Hi Ron,
1)
A pivot step should do two things:
a. Improve the value of the objective function.
For this, we decide which non-basic variable $x_e$ enters by picking one with $c_e \ge 0$.
Then, increasing the value of $x_e$ by $\epsilon$ changes the objective function by $c_e\epsilon\ge 0$.
b. Maintain feasibility.
For this, we decide which basic variable $x_l$ leaves by picking the one for which $a_{le} > 0$ and the ratio $b_l/a_{le}$ is minimal.
Explanation:
Recall that for each basic variable we have $x_i = b_i - \sum_{j\in N} a_{ij} x_j$. So the effect of increasing the value of $x_e$ by $\epsilon$ is to change the value of $x_i$ by $-a_{ie} \epsilon$. We don't want $x_i$ to become negative, and thus we need $b_i-a_{ie}\epsilon$ to be non-negative.
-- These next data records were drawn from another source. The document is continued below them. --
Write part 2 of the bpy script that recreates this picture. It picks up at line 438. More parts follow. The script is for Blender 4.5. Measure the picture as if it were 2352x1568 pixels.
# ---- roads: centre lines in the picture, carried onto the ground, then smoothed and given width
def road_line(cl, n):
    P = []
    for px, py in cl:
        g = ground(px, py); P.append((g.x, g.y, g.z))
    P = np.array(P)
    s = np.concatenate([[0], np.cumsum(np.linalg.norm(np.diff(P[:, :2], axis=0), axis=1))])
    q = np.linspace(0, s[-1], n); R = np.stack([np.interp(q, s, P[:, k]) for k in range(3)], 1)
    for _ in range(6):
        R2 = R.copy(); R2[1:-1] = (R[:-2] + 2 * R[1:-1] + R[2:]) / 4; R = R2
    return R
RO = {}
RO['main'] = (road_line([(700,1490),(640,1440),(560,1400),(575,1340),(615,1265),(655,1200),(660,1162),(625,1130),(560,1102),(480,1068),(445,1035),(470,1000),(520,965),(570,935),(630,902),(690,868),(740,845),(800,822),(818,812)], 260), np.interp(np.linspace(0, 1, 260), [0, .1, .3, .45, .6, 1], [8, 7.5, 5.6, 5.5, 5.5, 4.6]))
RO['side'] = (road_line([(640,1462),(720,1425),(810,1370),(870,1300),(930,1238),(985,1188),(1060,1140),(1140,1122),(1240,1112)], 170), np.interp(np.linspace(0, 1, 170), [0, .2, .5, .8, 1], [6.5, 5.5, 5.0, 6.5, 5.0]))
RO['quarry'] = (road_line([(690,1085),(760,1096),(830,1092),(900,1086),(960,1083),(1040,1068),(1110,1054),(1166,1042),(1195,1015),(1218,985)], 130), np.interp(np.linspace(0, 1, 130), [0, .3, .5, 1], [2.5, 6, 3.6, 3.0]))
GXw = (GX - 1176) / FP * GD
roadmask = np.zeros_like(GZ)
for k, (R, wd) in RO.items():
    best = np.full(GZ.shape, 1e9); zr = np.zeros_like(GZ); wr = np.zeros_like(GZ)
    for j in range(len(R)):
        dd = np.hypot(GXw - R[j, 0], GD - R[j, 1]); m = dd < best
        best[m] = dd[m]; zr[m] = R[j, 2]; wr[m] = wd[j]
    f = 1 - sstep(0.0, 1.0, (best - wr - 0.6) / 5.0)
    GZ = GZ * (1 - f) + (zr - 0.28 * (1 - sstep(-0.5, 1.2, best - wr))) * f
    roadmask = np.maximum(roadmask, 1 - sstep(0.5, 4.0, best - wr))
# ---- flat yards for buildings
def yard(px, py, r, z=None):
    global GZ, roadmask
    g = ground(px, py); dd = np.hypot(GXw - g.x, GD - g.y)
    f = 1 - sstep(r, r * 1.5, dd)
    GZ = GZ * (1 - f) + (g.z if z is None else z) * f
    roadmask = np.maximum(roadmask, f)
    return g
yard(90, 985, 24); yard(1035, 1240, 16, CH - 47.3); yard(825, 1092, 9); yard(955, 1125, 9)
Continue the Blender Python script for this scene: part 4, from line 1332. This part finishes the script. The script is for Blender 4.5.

If $a_{ie} \le 0$, there's no limitation, but for positive $a_{ie}$ this places an upper bound on $\epsilon$.
2)
The initialization begins with a pivot step that ensures feasibility (i.e., makes all $b_i$ non-negative), so you're actually asking whether it's possible to stop after this pivot step.
No.
We have to finish optimizing the auxiliary program, since only when $x_0=0$ the slack form is usable in the original problem.